Jonathan recalls the last message his grandfather relayed to him through his mother. “I was with my grandfather for three years before he passed. It happened quickly. We went for a routine checkup to London for his liver. When we got there, the doctors told us it was serious.”

He continues, “One of the last things he told my mother before he passed was to tell my father and me: When you make a dollar, save 30 cents, donate 20 cents, and spend 50 cents. If you do that, you will always be successful.”

“I was the last one to see him,” says Jonathan.

Attention was drawn to Myanmar, and many nonprofits began to enter the country, pouring in resources. A few months after Nargis, Jonathan attended a social event at the British Club. On that fateful Friday evening, he met his future wife who was working for the international charity organization Save the Children. The encounter solidified Jonathan’s mission.

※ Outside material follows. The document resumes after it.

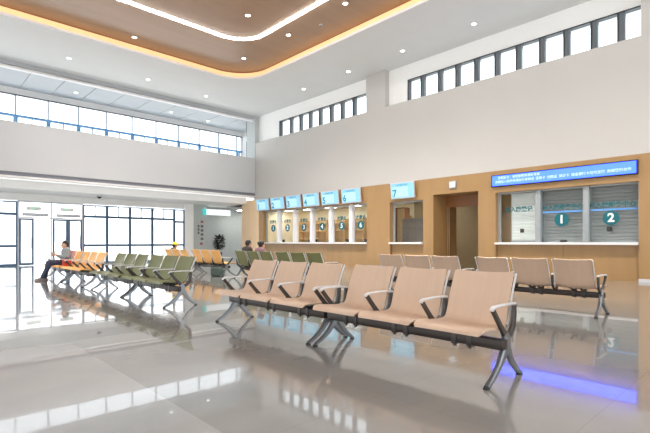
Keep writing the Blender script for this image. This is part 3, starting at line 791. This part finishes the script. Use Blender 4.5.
# ------------------------------------------------------------------ beam seating
PROF = [(-0.368, 0.398), (-0.366, 0.410), (-0.352, 0.423), (-0.315, 0.431), (-0.25, 0.430), (-0.15, 0.417), (-0.04, 0.408), (0.03, 0.408), (0.075, 0.418)]
PBACK = [(0.075, 0.418), (0.105, 0.438), (0.125, 0.475), (0.143, 0.53), (0.172, 0.62), (0.205, 0.71), (0.242, 0.79), (0.27, 0.842), (0.277, 0.852)]
SW = 0.285
def shell(prof, narrow_at=None, top=False, front=False):
    bm = new_bm(); th = 0.016; nx = 12
    n = len(prof); fr, bk = [], []
    for i, (y, z) in enumerate(prof):
        a = Vector(prof[max(i - 1, 0)]); b = Vector(prof[min(i + 1, n - 1)])
        t = (b - a).normalized(); nn = Vector((-t.y, t.x))
        hw = SW
        if front: hw = (SW + 0.03 * min(1, 2.2 * (n - 1 - i) / (n - 1))) - (0.028 if i == 0 else 0.015 if i == 1 else 0.006 if i == 2 else 0)
        if top: hw = SW - (0.014 if i == n - 1 else 0.005 if i == n - 2 else 0) - 0.012 * i / n
        ra, rb = [], []
        for k in range(nx + 1):
            s = -1 + 2 * k / nx
            curve = 0.020 * (s * s)                       # dished across the width
            ra.append(bm.verts.new((s * hw, y + nn.x * curve, z + nn.y * curve)))
            rb.append(bm.verts.new((s * hw, y + nn.x * (curve - th), z + nn.y * (curve - th))))
        fr.append(ra); bk.append(rb)
    for i in range(n - 1):
        for k in range(nx):
            bm.faces.new((fr[i][k], fr[i][k + 1], fr[i + 1][k + 1], fr[i + 1][k]))
            bm.faces.new((bk[i][k], bk[i + 1][k], bk[i + 1][k + 1], bk[i][k + 1]))
        bm.faces.new((fr[i][0], fr[i + 1][0], bk[i + 1][0], bk[i][0]))
        bm.faces.new((fr[i][nx], bk[i][nx], bk[i + 1][nx], fr[i + 1][nx]))
    for k in range(nx):
        bm.faces.new((fr[0][k], bk[0][k], bk[0][k + 1], fr[0][k + 1]))
        bm.faces.new((fr[-1][k], fr[-1][k + 1], bk[-1][k + 1], bk[-1][k]))
    return bm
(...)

In 2008, Jonathan established KT Care Foundation in response to Nargis, in honor of his grandfather, his hero. According to its website, KT Care conducts “emergency response and supports the economic development, capacity building, social and physical well-being of people in need.”

Jonathan Kyaw Thaung was a participant in Birla's fourth dialog held in Yangon, Myanmar in 2015. The Birla Family Council Dialogues is an integral part of the research under the grant from the Basant & Sarala Birla Chair in Asian Family Corporations, a professorial chair at the Asian Institute of Management held by Professor Andrea L. Santiago, PhD.

The goal of the Birla Family Council Dialogues is to provide insights from family business owners and managers, who provide real-world experience to supplement the basic research of notes and cases. After dialogs in Singapore, Bangkok, Manila, Yangon, and Kuala Lumpur, the final dialog under an agreement with the Asia Inc Forum will be held in Phnom Penh in October 2017.